13. The system of claim 12, wherein the determination indicates that the physical positioning of the remote-control device has not changed since an immediately previous use of the optical device.

14. The system of claim 9, wherein the keypad receives manual commands by the user to at least one of configure attached devices and cause execution of actions by the attached devices.

15. The system of claim 9, wherein the remote-control device additionally sends commands one of wirelessly and via wired connection to devices attached to a uniform of an operator using the weapon system or on a person.

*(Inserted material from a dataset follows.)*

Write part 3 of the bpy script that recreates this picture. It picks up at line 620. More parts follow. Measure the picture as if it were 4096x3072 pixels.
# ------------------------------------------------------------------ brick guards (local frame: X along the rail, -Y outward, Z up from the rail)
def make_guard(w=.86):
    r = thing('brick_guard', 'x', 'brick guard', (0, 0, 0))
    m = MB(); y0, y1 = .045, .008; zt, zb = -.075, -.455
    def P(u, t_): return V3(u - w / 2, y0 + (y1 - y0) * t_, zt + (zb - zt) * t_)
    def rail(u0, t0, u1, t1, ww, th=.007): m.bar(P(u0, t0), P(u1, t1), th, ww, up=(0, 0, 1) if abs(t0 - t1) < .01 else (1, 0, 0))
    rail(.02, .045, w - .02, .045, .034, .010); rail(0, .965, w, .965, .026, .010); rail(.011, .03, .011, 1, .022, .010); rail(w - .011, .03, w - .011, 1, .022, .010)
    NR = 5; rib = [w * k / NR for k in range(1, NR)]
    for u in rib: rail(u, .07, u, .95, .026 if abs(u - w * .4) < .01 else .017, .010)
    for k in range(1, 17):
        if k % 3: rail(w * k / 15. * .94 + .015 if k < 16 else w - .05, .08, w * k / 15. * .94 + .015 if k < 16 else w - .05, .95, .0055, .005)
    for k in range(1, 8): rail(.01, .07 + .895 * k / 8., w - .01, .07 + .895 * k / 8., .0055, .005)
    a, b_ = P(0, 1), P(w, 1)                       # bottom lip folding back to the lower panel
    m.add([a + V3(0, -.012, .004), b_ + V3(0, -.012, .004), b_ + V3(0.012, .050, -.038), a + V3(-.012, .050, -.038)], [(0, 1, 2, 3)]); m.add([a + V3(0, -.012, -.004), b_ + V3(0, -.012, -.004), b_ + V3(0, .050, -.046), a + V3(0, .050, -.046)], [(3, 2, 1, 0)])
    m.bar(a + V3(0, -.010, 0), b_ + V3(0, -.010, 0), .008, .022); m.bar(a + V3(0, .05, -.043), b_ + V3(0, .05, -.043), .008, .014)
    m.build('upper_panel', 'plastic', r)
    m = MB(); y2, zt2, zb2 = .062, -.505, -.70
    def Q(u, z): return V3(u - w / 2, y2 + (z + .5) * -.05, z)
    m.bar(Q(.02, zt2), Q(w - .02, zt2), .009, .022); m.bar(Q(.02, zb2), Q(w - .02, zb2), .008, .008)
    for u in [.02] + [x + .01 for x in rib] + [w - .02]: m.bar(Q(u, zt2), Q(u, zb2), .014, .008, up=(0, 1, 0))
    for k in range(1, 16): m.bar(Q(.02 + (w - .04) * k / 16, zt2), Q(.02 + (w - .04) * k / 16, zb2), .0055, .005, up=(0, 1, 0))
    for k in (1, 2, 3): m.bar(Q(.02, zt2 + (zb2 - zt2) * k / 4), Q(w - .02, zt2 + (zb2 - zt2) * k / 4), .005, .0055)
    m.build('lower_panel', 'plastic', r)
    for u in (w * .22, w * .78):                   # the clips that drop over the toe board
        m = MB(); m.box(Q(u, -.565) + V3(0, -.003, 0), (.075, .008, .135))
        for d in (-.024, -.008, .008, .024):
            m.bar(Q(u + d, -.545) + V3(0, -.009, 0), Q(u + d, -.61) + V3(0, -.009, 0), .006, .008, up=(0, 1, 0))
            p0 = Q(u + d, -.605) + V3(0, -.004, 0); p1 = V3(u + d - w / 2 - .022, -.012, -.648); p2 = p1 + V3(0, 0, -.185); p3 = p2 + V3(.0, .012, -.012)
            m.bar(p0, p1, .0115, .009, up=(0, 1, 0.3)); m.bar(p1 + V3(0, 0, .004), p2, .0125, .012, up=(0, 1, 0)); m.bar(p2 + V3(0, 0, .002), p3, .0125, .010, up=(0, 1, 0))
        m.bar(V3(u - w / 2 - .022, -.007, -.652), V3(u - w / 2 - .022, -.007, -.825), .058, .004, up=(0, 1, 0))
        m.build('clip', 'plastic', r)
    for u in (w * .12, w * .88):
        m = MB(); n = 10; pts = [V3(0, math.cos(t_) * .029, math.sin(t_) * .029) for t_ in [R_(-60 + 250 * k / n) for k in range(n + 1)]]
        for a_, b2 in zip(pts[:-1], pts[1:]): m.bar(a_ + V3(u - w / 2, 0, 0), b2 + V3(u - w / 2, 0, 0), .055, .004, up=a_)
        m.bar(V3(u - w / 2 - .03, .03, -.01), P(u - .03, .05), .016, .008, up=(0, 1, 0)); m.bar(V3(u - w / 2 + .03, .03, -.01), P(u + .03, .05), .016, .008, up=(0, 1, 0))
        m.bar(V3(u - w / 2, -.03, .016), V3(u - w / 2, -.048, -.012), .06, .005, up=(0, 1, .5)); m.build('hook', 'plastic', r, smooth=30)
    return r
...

16. A method for remotely controlling firearm components and user body-attached systems, comprising: a manually activated remote-control device mounted to a side area of a weapon rail receiving at least a first manual entry into a keypad of the remote-control device,the remote-control device transmitting instructions associated with the entry to an optical device attached to the firearm, the instructions causing the optical device to display at least one configuration optic, andthe remote-control device receiving at least a second manual entry into the keypad, instructions generated by the second manual entry causing selection of the at least one configuration optic, the selection thereafter executed by the optical device.

17. The method of claim 16, further comprising the remote-control device mounting to one of a left side and a right side of the rail.

18. The method of claim 17, further comprising the remote-control device mounting to the left side for right-handed users and mounts to the right side for left-handed users.

19. The method of claim 16, further comprising the remote-control device communicating at least one of wirelessly and via wired connection with the optical device.

20. The method of claim 16, wherein the remote-control device reprograms the keypad based on detection of one of right-hand user and left-hand user or wireless variant that is programmable for either right or left-handed operation.